• Work instructions:
Give every line of the data again, unchanged, but with no pictures.

• Available data:
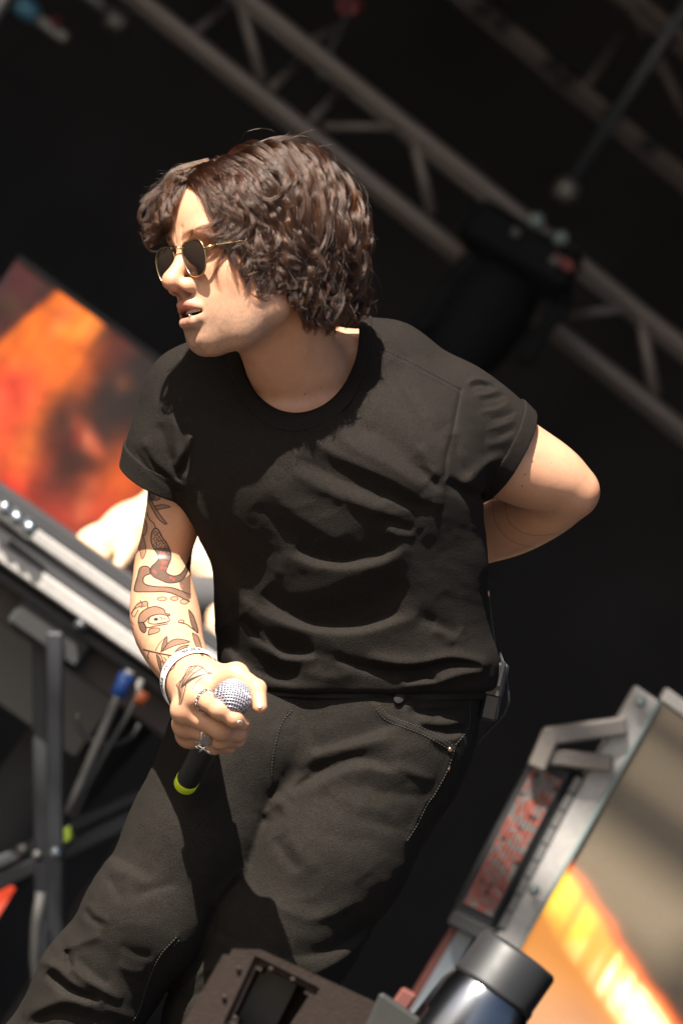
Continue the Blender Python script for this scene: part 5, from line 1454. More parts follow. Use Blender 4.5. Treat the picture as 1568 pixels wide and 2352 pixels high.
def grow(q0, o, L, side, n=26, fwd=0., drop=1.0, swirl=0.):
    """One lock: leaves the scalp, follows the mop at relative depth o (0 skull, 1 outside), falls."""
    nrm = (q0 - SKC) / SKR ** 2; nrm /= np.linalg.norm(nrm)
    front = np.clip((q0[2] + .02) / .09, 0, 1)
    d = nrm * .9 + np.array([side * (.55 + .5 * front), .15, -.25])
    d /= np.linalg.norm(d); q = q0.copy(); pts = [q.copy()]; ds = L / (n - 1)
    cen = SKC + (OUC - SKC) * o; rad = SKR + (OUR - SKR) * o
    for i in range(1, n):
        t = i / (n - 1)
        up = np.clip((q[1] - .03) / .09, 0, 1)                    # near the top: sideways; lower: down
        f = np.array([side * (.95 * up + .05), -(.25 + 1.1 * (1 - up)) * drop, -.20 * up + fwd * t])
        ang = swirl * t; f = np.array([f[0] + ang * .4, f[1], f[2] + ang])
        f /= np.linalg.norm(f)
        d = .72 * d + .28 * f; d /= np.linalg.norm(d)
        q = q + d * ds
        rd = rad if q[1] > cen[1] else rad * np.array([1, 1.75, 1])
        e = np.linalg.norm((q - cen) / rd)
        tgt = 1.0; w = min(1, t * 3.5)
        if t < .82:
            s0 = np.linalg.norm((q - SKC) / SKR)
            want = cen + (q - cen) * (tgt / e)
            q = q + (want - q) * w * .55
        s0 = np.linalg.norm((q - SKC) / (SKR + .003))
        if s0 < 1: q = SKC + (q - SKC) / s0
        d = q - pts[-1]; d /= np.linalg.norm(d) + 1e-9
        pts.append(q.copy())
    return np.array(pts)
def frames(g):
    t = np.gradient(g, axis=0); t /= np.linalg.norm(t, axis=1, keepdims=True) + 1e-12
    u = np.zeros_like(g); p = np.cross(t[0], [0.3, .2, 1.]); p /= np.linalg.norm(p)
    for i in range(len(g)):
        p = p - t[i] * (p @ t[i]); p /= np.linalg.norm(p) + 1e-12; u[i] = p
    return t, u, np.cross(t, u)
def curl(g, amp, turns, ph, p=1.3, hand=1, flat=1.0):
    n = len(g); s = np.linspace(0, 1, n); t, u, b = frames(g)
    a = amp * s ** p; th = ph + hand * 2 * np.pi * turns * s ** 1.25
    return g + a[:, None] * ((np.cos(th) - np.cos(ph) * (1 - s))[:, None] * u + flat * (np.sin(th) - np.sin(ph) * (1 - s))[:, None] * b)
def strands(g, k, r0, r1, rng, frizz=.0008, lenj=.18):
    n = len(g); s = np.linspace(0, 1, n); t, u, b = frames(g)
    th = rng.uniform(0, 2 * np.pi, k); rr = np.sqrt(rng.uniform(0, 1, k))
    wid = r0 * np.interp(s, [0, .25, .7, 1], [.8, 1.0, .75, r1])
    tw = rng.uniform(-1.2, 1.2) * s
    A = th[:, None] + tw[None]
    off = rr[:, None, None] * wid[None, :, None] * (np.cos(A)[..., None] * u[None] + .6 * np.sin(A)[..., None] * b[None])
    ph = rng.uniform(0, 6.28, (k, 3)); fr = rng.uniform(3, 9, (k, 3))
    fz = frizz * np.sin(ph[:, None, :] + fr[:, None, :] * s[None, :, None] * 2) * (s ** .7)[None, :, None]
    out_ = g[None] + off + fz
    # individual lengths
    ln = 1 - lenj * rng.uniform(0, 1, k) ** 2
    idx = ln[:, None] * s[None] * (n - 1); i0 = np.minimum(idx.astype(int), n - 2); f = (idx - i0)[..., None]
    ar = np.arange(k)[:, None]
    return out_[ar, i0] * (1 - f) + out_[ar, i0 + 1] * f
LOCKS = []
def push_out(g, gap=.0035):
    """Keeps a lock outside the skin."""
    for _ in range(3):
        L_ = (HO + g @ HR.T).astype(F32); d = sd_body(L_)
        m_ = d < gap
        if not m_[3:].any(): break
        e = 1e-3; gr = np.stack([sd_body(L_ + _v(np.eye(3)[k] * e)) - d for k in range(3)], 1); gr /= np.linalg.norm(gr, axis=1, keepdims=True) + 1e-9
        mv = np.where(m_, gap - d, 0)[:, None] * gr; mv[:2] = 0
        g = g + mv @ HR
    return g
def trim(g):
    L_ = HO + g @ HR.T; x_, y_ = to_px(L_)
    jy = R2.normal() * 14; y_ = y_ + jy; bad = (y_ > 758) | ((x_ < 672) & (y_ > 700)) | ((x_ < 640) & (y_ > 680)) | ((y_ > 735) & (x_ < 690))
    bad |= (x_ < 322 + R2.normal() * 6)
    bad &= L_[:, 2] > -.02
    if not bad.any(): return g
    k = int(np.argmax(bad))
    if k < 9: return None
    t = np.linspace(0, k - 1, len(g)); i = np.minimum(t.astype(int), len(g) - 2); f = (t - i)[:, None]
    return g[i] * (1 - f) + g[i + 1] * f
def add_lock(g, k=64, r0=.0055, r1=.35, frizz=.0009):
    g = trim(push_out(g))
    if g is not None: LOCKS.append(strands(g, k, r0, r1 * .7, R2, frizz, .38))
cnt = 0
while cnt < 470:
    v = R2.normal(size=3); v /= np.linalg.norm(v)
    q0 = SKC + v * SKR
    if not root_ok(q0): continue
    side = 1. if q0[0] > -.004 + R2.normal() * .002 else -1.
    if side < 0 and q0[2] < -.02 and q0[0] < -.03 and R2.uniform() < .5: continue
    front = np.clip((q0[2] + .01) / .08, 0, 1); top = np.clip((q0[1] - .06) / .05, 0, 1)
    o = R2.uniform(.10, .95)
    if front > .5: o *= .7
    yt = R2.uniform(-.045, -.005) if q0[2] > 0 else (R2.uniform(-.075, -.02) if q0[2] > -.05 else R2.uniform(-.105, -.05))
    if side < 0 and q0[2] > 0: yt = R2.uniform(.0, .04)
    L = min(.215, max(.07, (q0[1] - yt) * 1.05 + .025 + .05 * top))
    fwd = R2.uniform(-.3, .5) * front + (.9 * front if side < 0 else 0)
    g = grow(q0, o, L, side, fwd=fwd, swirl=R2.normal() * .15)
    g = curl(g, R2.uniform(.005, .012), R2.uniform(.9, 2.2), R2.uniform(0, 6.28), 1.7, R2.choice([-1, 1]))
    add_lock(g, 84, R2.uniform(.0045, .0078)); cnt += 1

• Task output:
Continue the Blender Python script for this scene: part 5, from line 1454. More parts follow. Use Blender 4.5. Treat the picture as 1568 pixels wide and 2352 pixels high.
def grow(q0, o, L, side, n=26, fwd=0., drop=1.0, swirl=0.):
    """One lock: leaves the scalp, follows the mop at relative depth o (0 skull, 1 outside), falls."""
    nrm = (q0 - SKC) / SKR ** 2; nrm /= np.linalg.norm(nrm)
    front = np.clip((q0[2] + .02) / .09, 0, 1)
    d = nrm * .9 + np.array([side * (.55 + .5 * front), .15, -.25])
    d /= np.linalg.norm(d); q = q0.copy(); pts = [q.copy()]; ds = L / (n - 1)
    cen = SKC + (OUC - SKC) * o; rad = SKR + (OUR - SKR) * o
    for i in range(1, n):
        t = i / (n - 1)
        up = np.clip((q[1] - .03) / .09, 0, 1)                    # near the top: sideways; lower: down
        f = np.array([side * (.95 * up + .05), -(.25 + 1.1 * (1 - up)) * drop, -.20 * up + fwd * t])
        ang = swirl * t; f = np.array([f[0] + ang * .4, f[1], f[2] + ang])
        f /= np.linalg.norm(f)
        d = .72 * d + .28 * f; d /= np.linalg.norm(d)
        q = q + d * ds
        rd = rad if q[1] > cen[1] else rad * np.array([1, 1.75, 1])
        e = np.linalg.norm((q - cen) / rd)
        tgt = 1.0; w = min(1, t * 3.5)
        if t < .82:
            s0 = np.linalg.norm((q - SKC) / SKR)
            want = cen + (q - cen) * (tgt / e)
            q = q + (want - q) * w * .55
        s0 = np.linalg.norm((q - SKC) / (SKR + .003))
        if s0 < 1: q = SKC + (q - SKC) / s0
        d = q - pts[-1]; d /= np.linalg.norm(d) + 1e-9
        pts.append(q.copy())
    return np.array(pts)
def frames(g):
    t = np.gradient(g, axis=0); t /= np.linalg.norm(t, axis=1, keepdims=True) + 1e-12
    u = np.zeros_like(g); p = np.cross(t[0], [0.3, .2, 1.]); p /= np.linalg.norm(p)
    for i in range(len(g)):
        p = p - t[i] * (p @ t[i]); p /= np.linalg.norm(p) + 1e-12; u[i] = p
    return t, u, np.cross(t, u)
def curl(g, amp, turns, ph, p=1.3, hand=1, flat=1.0):
    n = len(g); s = np.linspace(0, 1, n); t, u, b = frames(g)
    a = amp * s ** p; th = ph + hand * 2 * np.pi * turns * s ** 1.25
    return g + a[:, None] * ((np.cos(th) - np.cos(ph) * (1 - s))[:, None] * u + flat * (np.sin(th) - np.sin(ph) * (1 - s))[:, None] * b)
def strands(g, k, r0, r1, rng, frizz=.0008, lenj=.18):
    n = len(g); s = np.linspace(0, 1, n); t, u, b = frames(g)
    th = rng.uniform(0, 2 * np.pi, k); rr = np.sqrt(rng.uniform(0, 1, k))
    wid = r0 * np.interp(s, [0, .25, .7, 1], [.8, 1.0, .75, r1])
    tw = rng.uniform(-1.2, 1.2) * s
    A = th[:, None] + tw[None]
    off = rr[:, None, None] * wid[None, :, None] * (np.cos(A)[..., None] * u[None] + .6 * np.sin(A)[..., None] * b[None])
    ph = rng.uniform(0, 6.28, (k, 3)); fr = rng.uniform(3, 9, (k, 3))
    fz = frizz * np.sin(ph[:, None, :] + fr[:, None, :] * s[None, :, None] * 2) * (s ** .7)[None, :, None]
    out_ = g[None] + off + fz
    # individual lengths
    ln = 1 - lenj * rng.uniform(0, 1, k) ** 2
    idx = ln[:, None] * s[None] * (n - 1); i0 = np.minimum(idx.astype(int), n - 2); f = (idx - i0)[..., None]
    ar = np.arange(k)[:, None]
    return out_[ar, i0] * (1 - f) + out_[ar, i0 + 1] * f
LOCKS = []
def push_out(g, gap=.0035):
    """Keeps a lock outside the skin."""
    for _ in range(3):
        L_ = (HO + g @ HR.T).astype(F32); d = sd_body(L_)
        m_ = d < gap
        if not m_[3:].any(): break
        e = 1e-3; gr = np.stack([sd_body(L_ + _v(np.eye(3)[k] * e)) - d for k in range(3)], 1); gr /= np.linalg.norm(gr, axis=1, keepdims=True) + 1e-9
        mv = np.where(m_, gap - d, 0)[:, None] * gr; mv[:2] = 0
        g = g + mv @ HR
    return g
def trim(g):
    L_ = HO + g @ HR.T; x_, y_ = to_px(L_)
    jy = R2.normal() * 14; y_ = y_ + jy; bad = (y_ > 758) | ((x_ < 672) & (y_ > 700)) | ((x_ < 640) & (y_ > 680)) | ((y_ > 735) & (x_ < 690))
    bad |= (x_ < 322 + R2.normal() * 6)
    bad &= L_[:, 2] > -.02
    if not bad.any(): return g
    k = int(np.argmax(bad))
    if k < 9: return None
    t = np.linspace(0, k - 1, len(g)); i = np.minimum(t.astype(int), len(g) - 2); f = (t - i)[:, None]
    return g[i] * (1 - f) + g[i + 1] * f
def add_lock(g, k=64, r0=.0055, r1=.35, frizz=.0009):
    g = trim(push_out(g))
    if g is not None: LOCKS.append(strands(g, k, r0, r1 * .7, R2, frizz, .38))
cnt = 0
while cnt < 470:
    v = R2.normal(size=3); v /= np.linalg.norm(v)
    q0 = SKC + v * SKR
    if not root_ok(q0): continue
    side = 1. if q0[0] > -.004 + R2.normal() * .002 else -1.
    if side < 0 and q0[2] < -.02 and q0[0] < -.03 and R2.uniform() < .5: continue
    front = np.clip((q0[2] + .01) / .08, 0, 1); top = np.clip((q0[1] - .06) / .05, 0, 1)
    o = R2.uniform(.10, .95)
    if front > .5: o *= .7
    yt = R2.uniform(-.045, -.005) if q0[2] > 0 else (R2.uniform(-.075, -.02) if q0[2] > -.05 else R2.uniform(-.105, -.05))
    if side < 0 and q0[2] > 0: yt = R2.uniform(.0, .04)
    L = min(.215, max(.07, (q0[1] - yt) * 1.05 + .025 + .05 * top))
    fwd = R2.uniform(-.3, .5) * front + (.9 * front if side < 0 else 0)
    g = grow(q0, o, L, side, fwd=fwd, swirl=R2.normal() * .15)
    g = curl(g, R2.uniform(.005, .012), R2.uniform(.9, 2.2), R2.uniform(0, 6.28), 1.7, R2.choice([-1, 1]))
    add_lock(g, 84, R2.uniform(.0045, .0078)); cnt += 1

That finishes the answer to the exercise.